* Directions for this task
Write the material out again, line by line, exactly as it is.

* Data shown
============

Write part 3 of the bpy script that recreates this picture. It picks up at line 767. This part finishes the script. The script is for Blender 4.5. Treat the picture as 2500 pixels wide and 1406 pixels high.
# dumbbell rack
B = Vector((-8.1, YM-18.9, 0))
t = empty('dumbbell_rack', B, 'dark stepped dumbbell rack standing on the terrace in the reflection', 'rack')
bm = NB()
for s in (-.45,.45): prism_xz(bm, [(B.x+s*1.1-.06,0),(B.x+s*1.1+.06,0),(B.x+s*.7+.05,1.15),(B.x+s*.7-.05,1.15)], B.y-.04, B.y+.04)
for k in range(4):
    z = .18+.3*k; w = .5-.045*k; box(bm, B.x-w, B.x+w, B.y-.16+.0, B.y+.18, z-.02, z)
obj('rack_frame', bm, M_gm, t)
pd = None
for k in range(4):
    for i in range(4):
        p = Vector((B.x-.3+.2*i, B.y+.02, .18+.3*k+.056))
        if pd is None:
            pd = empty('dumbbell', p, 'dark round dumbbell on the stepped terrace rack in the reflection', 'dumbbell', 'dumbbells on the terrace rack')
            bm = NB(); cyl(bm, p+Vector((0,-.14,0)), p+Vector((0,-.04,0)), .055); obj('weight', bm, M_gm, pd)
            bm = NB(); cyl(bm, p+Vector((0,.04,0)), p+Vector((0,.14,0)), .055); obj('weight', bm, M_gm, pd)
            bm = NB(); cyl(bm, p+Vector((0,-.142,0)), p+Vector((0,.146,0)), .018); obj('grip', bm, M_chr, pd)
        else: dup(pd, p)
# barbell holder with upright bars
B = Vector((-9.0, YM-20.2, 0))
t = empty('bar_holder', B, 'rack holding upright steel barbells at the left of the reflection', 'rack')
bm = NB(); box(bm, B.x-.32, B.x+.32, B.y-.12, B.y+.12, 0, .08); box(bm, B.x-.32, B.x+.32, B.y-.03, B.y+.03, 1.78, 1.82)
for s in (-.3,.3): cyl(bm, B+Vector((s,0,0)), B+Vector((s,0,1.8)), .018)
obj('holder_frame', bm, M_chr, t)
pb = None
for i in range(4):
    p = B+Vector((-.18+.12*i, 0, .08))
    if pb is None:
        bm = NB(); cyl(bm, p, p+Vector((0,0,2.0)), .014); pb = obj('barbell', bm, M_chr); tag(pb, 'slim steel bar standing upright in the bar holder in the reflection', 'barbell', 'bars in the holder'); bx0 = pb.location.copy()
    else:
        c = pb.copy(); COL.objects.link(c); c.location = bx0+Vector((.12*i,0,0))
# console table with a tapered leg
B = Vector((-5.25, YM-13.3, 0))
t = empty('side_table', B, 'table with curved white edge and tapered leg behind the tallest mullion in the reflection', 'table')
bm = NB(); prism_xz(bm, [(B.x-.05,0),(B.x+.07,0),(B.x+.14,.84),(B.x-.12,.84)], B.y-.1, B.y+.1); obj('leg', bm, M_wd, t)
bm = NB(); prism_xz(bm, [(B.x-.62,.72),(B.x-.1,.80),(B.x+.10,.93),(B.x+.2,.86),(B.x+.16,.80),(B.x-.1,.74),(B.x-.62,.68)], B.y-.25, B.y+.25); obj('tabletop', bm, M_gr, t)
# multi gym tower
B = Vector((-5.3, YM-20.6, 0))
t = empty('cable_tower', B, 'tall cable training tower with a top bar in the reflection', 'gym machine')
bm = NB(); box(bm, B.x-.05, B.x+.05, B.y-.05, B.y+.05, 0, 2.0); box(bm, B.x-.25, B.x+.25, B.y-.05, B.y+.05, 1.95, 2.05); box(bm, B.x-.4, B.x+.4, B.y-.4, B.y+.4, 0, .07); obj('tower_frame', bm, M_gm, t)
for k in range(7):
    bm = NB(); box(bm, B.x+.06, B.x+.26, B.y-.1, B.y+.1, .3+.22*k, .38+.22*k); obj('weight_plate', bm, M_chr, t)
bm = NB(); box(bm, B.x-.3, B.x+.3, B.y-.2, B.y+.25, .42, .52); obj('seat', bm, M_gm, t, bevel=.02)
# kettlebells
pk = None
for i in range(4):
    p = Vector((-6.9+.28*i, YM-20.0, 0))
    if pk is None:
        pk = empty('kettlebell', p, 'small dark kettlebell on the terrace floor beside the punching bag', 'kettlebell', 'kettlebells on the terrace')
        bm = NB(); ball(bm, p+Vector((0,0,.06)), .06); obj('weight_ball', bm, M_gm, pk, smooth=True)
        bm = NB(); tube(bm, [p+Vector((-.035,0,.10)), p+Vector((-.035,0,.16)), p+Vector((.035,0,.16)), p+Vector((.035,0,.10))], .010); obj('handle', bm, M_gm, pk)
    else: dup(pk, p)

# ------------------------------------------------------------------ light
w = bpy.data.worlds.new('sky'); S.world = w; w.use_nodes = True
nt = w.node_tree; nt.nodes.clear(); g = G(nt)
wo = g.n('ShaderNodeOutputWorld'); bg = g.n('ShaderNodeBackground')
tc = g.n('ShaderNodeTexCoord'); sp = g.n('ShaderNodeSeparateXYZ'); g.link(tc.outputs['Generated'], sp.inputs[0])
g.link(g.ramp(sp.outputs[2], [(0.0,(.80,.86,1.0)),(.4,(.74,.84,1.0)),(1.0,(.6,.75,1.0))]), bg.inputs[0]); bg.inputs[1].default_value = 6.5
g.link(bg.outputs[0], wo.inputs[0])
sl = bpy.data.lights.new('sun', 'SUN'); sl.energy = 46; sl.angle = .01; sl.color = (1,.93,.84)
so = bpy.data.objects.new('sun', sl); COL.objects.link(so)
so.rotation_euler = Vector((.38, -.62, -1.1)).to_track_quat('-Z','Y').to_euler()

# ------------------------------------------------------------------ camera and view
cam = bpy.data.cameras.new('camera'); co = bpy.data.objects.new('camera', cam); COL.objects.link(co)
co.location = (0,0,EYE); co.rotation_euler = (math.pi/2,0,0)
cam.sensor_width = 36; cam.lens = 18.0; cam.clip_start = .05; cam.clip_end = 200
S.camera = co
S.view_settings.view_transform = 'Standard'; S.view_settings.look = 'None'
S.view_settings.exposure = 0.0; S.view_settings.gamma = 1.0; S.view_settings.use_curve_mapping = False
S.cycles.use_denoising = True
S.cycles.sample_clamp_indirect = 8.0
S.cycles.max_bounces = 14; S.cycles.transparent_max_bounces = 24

============

* The completed task
Write part 3 of the bpy script that recreates this picture. It picks up at line 767. This part finishes the script. The script is for Blender 4.5. Treat the picture as 2500 pixels wide and 1406 pixels high.
# dumbbell rack
B = Vector((-8.1, YM-18.9, 0))
t = empty('dumbbell_rack', B, 'dark stepped dumbbell rack standing on the terrace in the reflection', 'rack')
bm = NB()
for s in (-.45,.45): prism_xz(bm, [(B.x+s*1.1-.06,0),(B.x+s*1.1+.06,0),(B.x+s*.7+.05,1.15),(B.x+s*.7-.05,1.15)], B.y-.04, B.y+.04)
for k in range(4):
    z = .18+.3*k; w = .5-.045*k; box(bm, B.x-w, B.x+w, B.y-.16+.0, B.y+.18, z-.02, z)
obj('rack_frame', bm, M_gm, t)
pd = None
for k in range(4):
    for i in range(4):
        p = Vector((B.x-.3+.2*i, B.y+.02, .18+.3*k+.056))
        if pd is None:
            pd = empty('dumbbell', p, 'dark round dumbbell on the stepped terrace rack in the reflection', 'dumbbell', 'dumbbells on the terrace rack')
            bm = NB(); cyl(bm, p+Vector((0,-.14,0)), p+Vector((0,-.04,0)), .055); obj('weight', bm, M_gm, pd)
            bm = NB(); cyl(bm, p+Vector((0,.04,0)), p+Vector((0,.14,0)), .055); obj('weight', bm, M_gm, pd)
            bm = NB(); cyl(bm, p+Vector((0,-.142,0)), p+Vector((0,.146,0)), .018); obj('grip', bm, M_chr, pd)
        else: dup(pd, p)
# barbell holder with upright bars
B = Vector((-9.0, YM-20.2, 0))
t = empty('bar_holder', B, 'rack holding upright steel barbells at the left of the reflection', 'rack')
bm = NB(); box(bm, B.x-.32, B.x+.32, B.y-.12, B.y+.12, 0, .08); box(bm, B.x-.32, B.x+.32, B.y-.03, B.y+.03, 1.78, 1.82)
for s in (-.3,.3): cyl(bm, B+Vector((s,0,0)), B+Vector((s,0,1.8)), .018)
obj('holder_frame', bm, M_chr, t)
pb = None
for i in range(4):
    p = B+Vector((-.18+.12*i, 0, .08))
    if pb is None:
        bm = NB(); cyl(bm, p, p+Vector((0,0,2.0)), .014); pb = obj('barbell', bm, M_chr); tag(pb, 'slim steel bar standing upright in the bar holder in the reflection', 'barbell', 'bars in the holder'); bx0 = pb.location.copy()
    else:
        c = pb.copy(); COL.objects.link(c); c.location = bx0+Vector((.12*i,0,0))
# console table with a tapered leg
B = Vector((-5.25, YM-13.3, 0))
t = empty('side_table', B, 'table with curved white edge and tapered leg behind the tallest mullion in the reflection', 'table')
bm = NB(); prism_xz(bm, [(B.x-.05,0),(B.x+.07,0),(B.x+.14,.84),(B.x-.12,.84)], B.y-.1, B.y+.1); obj('leg', bm, M_wd, t)
bm = NB(); prism_xz(bm, [(B.x-.62,.72),(B.x-.1,.80),(B.x+.10,.93),(B.x+.2,.86),(B.x+.16,.80),(B.x-.1,.74),(B.x-.62,.68)], B.y-.25, B.y+.25); obj('tabletop', bm, M_gr, t)
# multi gym tower
B = Vector((-5.3, YM-20.6, 0))
t = empty('cable_tower', B, 'tall cable training tower with a top bar in the reflection', 'gym machine')
bm = NB(); box(bm, B.x-.05, B.x+.05, B.y-.05, B.y+.05, 0, 2.0); box(bm, B.x-.25, B.x+.25, B.y-.05, B.y+.05, 1.95, 2.05); box(bm, B.x-.4, B.x+.4, B.y-.4, B.y+.4, 0, .07); obj('tower_frame', bm, M_gm, t)
for k in range(7):
    bm = NB(); box(bm, B.x+.06, B.x+.26, B.y-.1, B.y+.1, .3+.22*k, .38+.22*k); obj('weight_plate', bm, M_chr, t)
bm = NB(); box(bm, B.x-.3, B.x+.3, B.y-.2, B.y+.25, .42, .52); obj('seat', bm, M_gm, t, bevel=.02)
# kettlebells
pk = None
for i in range(4):
    p = Vector((-6.9+.28*i, YM-20.0, 0))
    if pk is None:
        pk = empty('kettlebell', p, 'small dark kettlebell on the terrace floor beside the punching bag', 'kettlebell', 'kettlebells on the terrace')
        bm = NB(); ball(bm, p+Vector((0,0,.06)), .06); obj('weight_ball', bm, M_gm, pk, smooth=True)
        bm = NB(); tube(bm, [p+Vector((-.035,0,.10)), p+Vector((-.035,0,.16)), p+Vector((.035,0,.16)), p+Vector((.035,0,.10))], .010); obj('handle', bm, M_gm, pk)
    else: dup(pk, p)

# ------------------------------------------------------------------ light
w = bpy.data.worlds.new('sky'); S.world = w; w.use_nodes = True
nt = w.node_tree; nt.nodes.clear(); g = G(nt)
wo = g.n('ShaderNodeOutputWorld'); bg = g.n('ShaderNodeBackground')
tc = g.n('ShaderNodeTexCoord'); sp = g.n('ShaderNodeSeparateXYZ'); g.link(tc.outputs['Generated'], sp.inputs[0])
g.link(g.ramp(sp.outputs[2], [(0.0,(.80,.86,1.0)),(.4,(.74,.84,1.0)),(1.0,(.6,.75,1.0))]), bg.inputs[0]); bg.inputs[1].default_value = 6.5
g.link(bg.outputs[0], wo.inputs[0])
sl = bpy.data.lights.new('sun', 'SUN'); sl.energy = 46; sl.angle = .01; sl.color = (1,.93,.84)
so = bpy.data.objects.new('sun', sl); COL.objects.link(so)
so.rotation_euler = Vector((.38, -.62, -1.1)).to_track_quat('-Z','Y').to_euler()

# ------------------------------------------------------------------ camera and view
cam = bpy.data.cameras.new('camera'); co = bpy.data.objects.new('camera', cam); COL.objects.link(co)
co.location = (0,0,EYE); co.rotation_euler = (math.pi/2,0,0)
cam.sensor_width = 36; cam.lens = 18.0; cam.clip_start = .05; cam.clip_end = 200
S.camera = co
S.view_settings.view_transform = 'Standard'; S.view_settings.look = 'None'
S.view_settings.exposure = 0.0; S.view_settings.gamma = 1.0; S.view_settings.use_curve_mapping = False
S.cycles.use_denoising = True
S.cycles.sample_clamp_indirect = 8.0
S.cycles.max_bounces = 14; S.cycles.transparent_max_bounces = 24